Am ersten Sonntag nach Ostern, dem sogenannten Weißen Sonntag, ist es in der kirchlichen Leseordnung Tradition, die Erzählung von der Begegenung mit dem Apostel Thomas zu lesen. "Thomas wird auch oft als der 'Ungläubige Thomas' bezeichnet. Ich finde es aber ein wenig ungerecht ihn so einfach als 'ungläubig' abzuqualifizieren. Und das nur, weil er Zweifel hat und nicht alles glaubt was ihm die anderen erzählen", predigte Pfarrer Christian Maresch am Sonntag, 28. April 2019. Dabei müsse man doch festhalten, dass dieses ganze Osterereignis eben nicht so einfach zu glauben sei. "Oder ist heute jemand hier im Gottesdienst, der wirklich überhaupt keinen Zweifel hat?", fragte Pfarrer Maresch seine Gemeinde.

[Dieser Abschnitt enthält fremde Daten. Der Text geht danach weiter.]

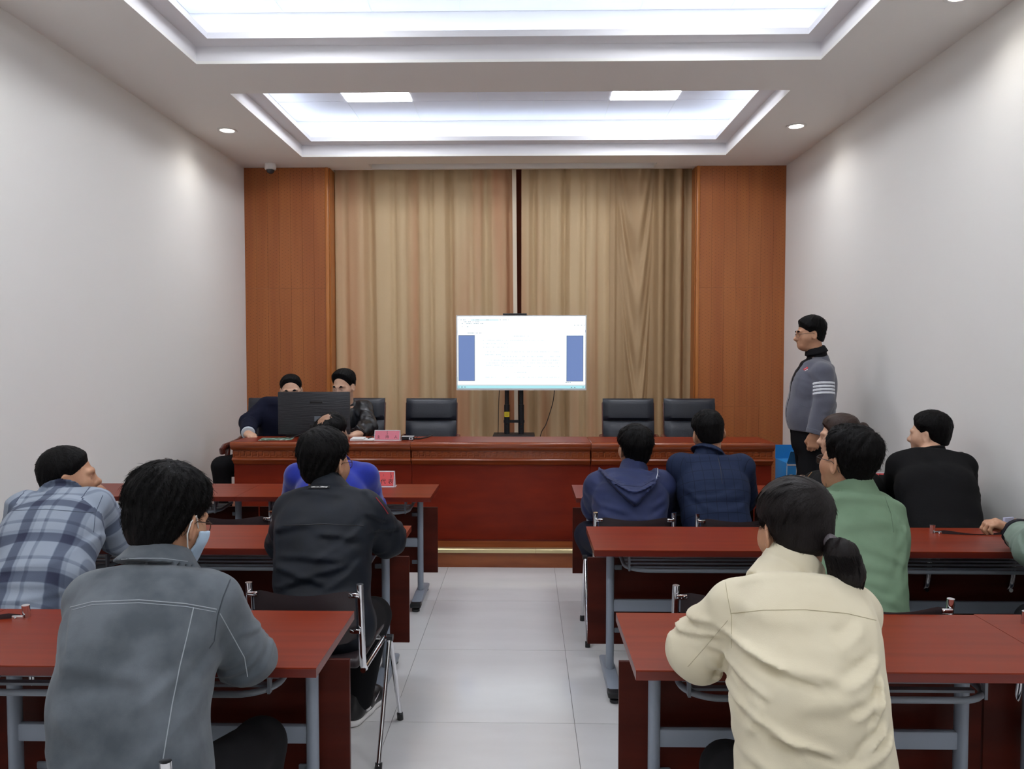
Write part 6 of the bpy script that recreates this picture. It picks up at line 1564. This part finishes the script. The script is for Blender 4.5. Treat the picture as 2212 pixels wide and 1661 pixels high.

Zweifel an der Auferstehungsgeschichte gab es schon bei den Menschen aus dem Freundeskreis, aus der Familie Jesu, auch da hatten einige ihre Schwierigkeiten zu glauben, betont Marresch und zählt auf: "Das sind die Frauen beim leeren Grab sie denken sofort zuerst an Grabräuber. Auch Petrus geht zum leeren Grab, auch er hat seine Zweifel, so heißt es, dass er voller Verwunderung nach Hause ging. Maria von Magdala und die Emmausjünger, sie erkennen ihn nicht, obwohl er direkt vor ihnen steht."
Ein einziger von allen Jüngern und Jüngerinnen sei es gerade mal, nämlich der Lieblingsjünger Johannes, von dem es heißt, als er das leer Grab sah, da glaubte er. "Johannes ist aber immer schon der Vorzeigejünger gewesen, er ist nicht geflüchtet, er stand unter dem Kreuz. Aber Johannes ist auch nicht der typische Jünger, alle anderen sind uns da viel ähnlicher: sie haben Angst, sind blind, haben Zweifel - Thomas ist hier nicht eine Ausnahme, er ist nicht ungläubiger als die anderen", betont Maresch. Thomas sei seiner Meinung nach sogar mutiger als alle anderen Jünger, "denn er traut sich zu fragen, er steht zu seinem Zweifel. Darum ist das heutige Evangelium auch für uns 2000 Jahre später ganz wichtig", erklärt der Altsimmeringer Pfarrer.
Das Evangelium vom zweifelnden Thomas mache Mut, denn durch diesen Thomas wissen wir, "wir dürfen Zweifel haben, wir dürfen blind sein, wir dürfen Angst haben und wir dürfen sogar ungläubig sein und das, weil Jesus selber der ist, der uns zum Glauben führt", führt Christian Maresch aus. Glaube sei Gnade und Geschenk, das Geschenk Jesu an die Menschen, denn "Glaube kann ich nicht selber machen. Jesus findet immer den richtigen Weg, um mich anzusprechen, mit mir durchs Leben zu gehen und mir dort entgegenzukommen, wo ich Angst und Zweifel habe", macht Maresch Mut.
"Heute am diesem Weissen Sonntag darf ich Ihnen den Rat geben und Ihnen auch wünschen: Nehmen Sie ihren Glaubenszweifel ernst, nehmen Sie ihre Ängste ernst, denn genau darin könnte uns der Auferstandene beistehen und uns im Alltag begegnen. So wird aus diesem ungläubigen Thomas ein Jünger, der uns gerade in unseren eigenen Glaubenszweifeln und Unsicherheiten ein großes Vorbild sein kann", betont Maresch.